California employers are required to pay premium overtime rates to non-exempt employees who work more than eight hours in any one workday or more than forty hours in any workweek. It is important to note that "hours worked" for purposes of calculating and paying overtime is the time during which an employee is subject to the control of an employer and includes all the time the employee is suffered or permitted to work, whether or not required to so. The underlined phrase means that an employer will be liable for overtime pay for overtime worked by an employee which the employer knew or should have known about, whether or not the work was required or requested by the employer.

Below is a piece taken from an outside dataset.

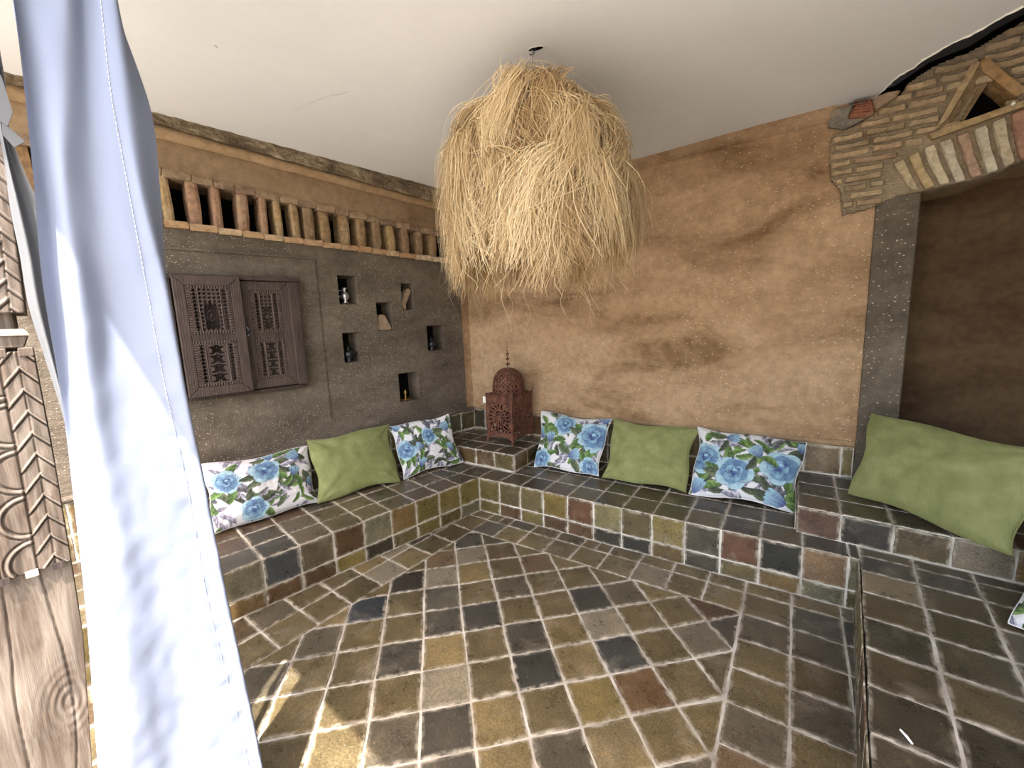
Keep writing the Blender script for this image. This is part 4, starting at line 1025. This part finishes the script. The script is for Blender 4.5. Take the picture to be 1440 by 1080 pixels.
# ================================================================= CUSHIONS
def smooth01(x): return np.clip(x, 0, 1)
def paint(U, V, flowers, leaves, asp, seed):
    """printed flowers and leaves as colours on the cloth; U,V in 0..1, V up"""
    rng = np.random.default_rng(seed); X = U*asp; Y = V; shp = U.shape
    C = np.ones(shp+(3,))*np.array(lin((198, 196, 199))[:3])
    def put(mask, col): C[mask] = col if np.ndim(col) == 1 else col[mask]
    def c_(a): return np.array(lin(a)[:3])
    def leaf_(cx, cy, ang, ln_, wd, ca, cb, vein=True):
        dx, dy = X-cx, Y-cy; a = dx*math.cos(ang)+dy*math.sin(ang); b = -dx*math.sin(ang)+dy*math.cos(ang); t = a/ln_
        b = b-.12*ln_*np.sin(t*3.1)
        w_ = wd*np.sqrt(np.clip(np.sin(np.clip(t, 0, 1)*math.pi), 0, 1))*(1-.35*t); m = (t > 0) & (t < 1) & (np.abs(b) < w_)
        k = np.clip((b/(w_+1e-6)+1)/2+.18*np.sin(t*22+b*60), 0, 1)[..., None]; col = c_(ca)*(1-k)+c_(cb)*k
        put(m, col); put(m & (np.abs(b) < .0035) & vein, c_(ca)*.55)
    def petal(cx, cy, ang, ln_, wd, ca, cb, edge=(52, 62, 112)):
        dx, dy = X-cx, Y-cy; a = dx*math.cos(ang)+dy*math.sin(ang); b = -dx*math.sin(ang)+dy*math.cos(ang); t = a/ln_
        w_ = wd*np.sqrt(np.clip(1-(t-.55)**2/.31, 0, 1)); m = (t > -.02) & (t < 1.1) & (np.abs(b) < w_)
        k = np.clip(t*1.1+.16*np.sin(b/wd*7+t*3), 0, 1)[..., None]; put(m, c_(ca)*(1-k)+c_(cb)*k)
        put(m & ((w_-np.abs(b)) < .0038+.0*t), c_(edge)*.9+c_(cb)*.1)
    GL = [((54, 74, 40), (104, 130, 76)), ((48, 54, 44), (80, 88, 68)), ((92, 90, 104), (186, 182, 196)), ((60, 70, 54), (104, 112, 86)), ((64, 88, 46), (116, 142, 84)), ((60, 60, 66), (112, 112, 120))]
    n = int(64*asp)
    for q in range(n):
        g1 = GL[2] if q % 5 < 2 else GL[rng.integers(0, 6)]
        leaf_(rng.uniform(0, asp), rng.uniform(0, 1), rng.uniform(0, 6.28), rng.uniform(.2, .32), rng.uniform(.035, .06), *g1)
    for fx, fy, r, kind in flowers:
        cx, cy = fx*asp, fy
        for q in range(4):
            a = rng.uniform(0, 6.28); g1 = GL[rng.choice([0, 1, 3, 4])]; leaf_(cx+math.cos(a)*r*.5, cy+math.sin(a)*r*.5, a+rng.uniform(-.4, .4), r*1.45+.07, r*.36+.015, *g1)
        if kind == 0:                               # open bloom
            for ring, (k, rr, ww) in enumerate(((5, 1.0, .56), (5, .74, .46), (4, .52, .30))):
                a0 = rng.uniform(0, 6.28); ox, oy = rng.uniform(-.12, .12, 2)*r*ring
                for q in range(k):
                    petal(cx+ox, cy+oy, a0+q*2*math.pi/k, r*rr*1.28, r*ww*1.28, (58, 70, 112), ((150, 178, 190), (98, 128, 156), (122, 156, 176))[ring])
            petal(cx-.25*r, cy, .4, r*.6, r*.2, (34, 40, 82), (52, 66, 118)); petal(cx+.25*r, cy-.05*r, 2.4, r*.45, r*.2, (60, 80, 130), (150, 184, 198)); petal(cx-.1*r, cy-.3*r, 1.2, r*.4, r*.15, (34, 40, 82), (80, 104, 150))
        else:                                       # closed tulip
            a0 = kind
            for da, lw in ((-.42, .30), (.42, .30), (-.16, .32), (.2, .28), (0, .24)):
                petal(cx-math.cos(a0)*r*.5, cy-math.sin(a0)*r*.5, a0+da, r*1.5, r*lw, (70, 80, 122), (134, 164, 180))
    return C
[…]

An example of the foregoing is the employee who comes in an hour early and stays an hour late everyday because he or she wishes to miss the peak commute traffic. The employee begins work when he/she arrives and works until he/she leaves, but records his/her time as an eight hour work day. If the employer knew or should have known, e.g. saw the employee there everyday for 10 hours and saw the eight hour time cards or time sheets, the employer will be liable for two hours of overtime per day if that employee makes a claim down the road.

Another example is the employee who wants to get ahead by putting in extra time. The employer assigns a project or report to the non-exempt employee at the end of the workday to be done the following day(s). The report or completed project is on the employer's desk first thing the following morning. It should be obvious to the employer that the report or project had to have been completed the evening before after the employee had already worked a full eight hour workday. The employer is obligated to pay overtime wages for the amount of time spent preparing the report or project.

Defensive Strategies

However counter-intuitive it may seem in some instances the employer must be vigilant in policing "off the clock" work by non-exempt employee. While the employee may originally undertake such work without the expectation of the payment of overtime wages and in order to demonstrate initiative or ambition, the employer will be liable for those overtime wages together with fines and penalties if that employee later becomes a disgruntled employee or if the employer is targeted by another employee for a wage and hour class actions suit.

The employers policies and procedures should clearly state that it is the employer's practice and policy to pay overtime compensation for all overtime hours worked, but that for budgetary reasons, the employer requires that all overtime be approved in writing by a designated level of management in advance of performing the work. The employer may want to consider period reminders of the policy placed in all paychecks. The policy should provide for discipline , up to and including termination for violation of the policy.

The foregoing is a brief summary of selected wage and hour pitfalls in which an increasing number of California employers have found themselves as a result of agency audit or employee class action suit. The employer who has questions about these or any other wage and hour issues should consult counsel before taking any action.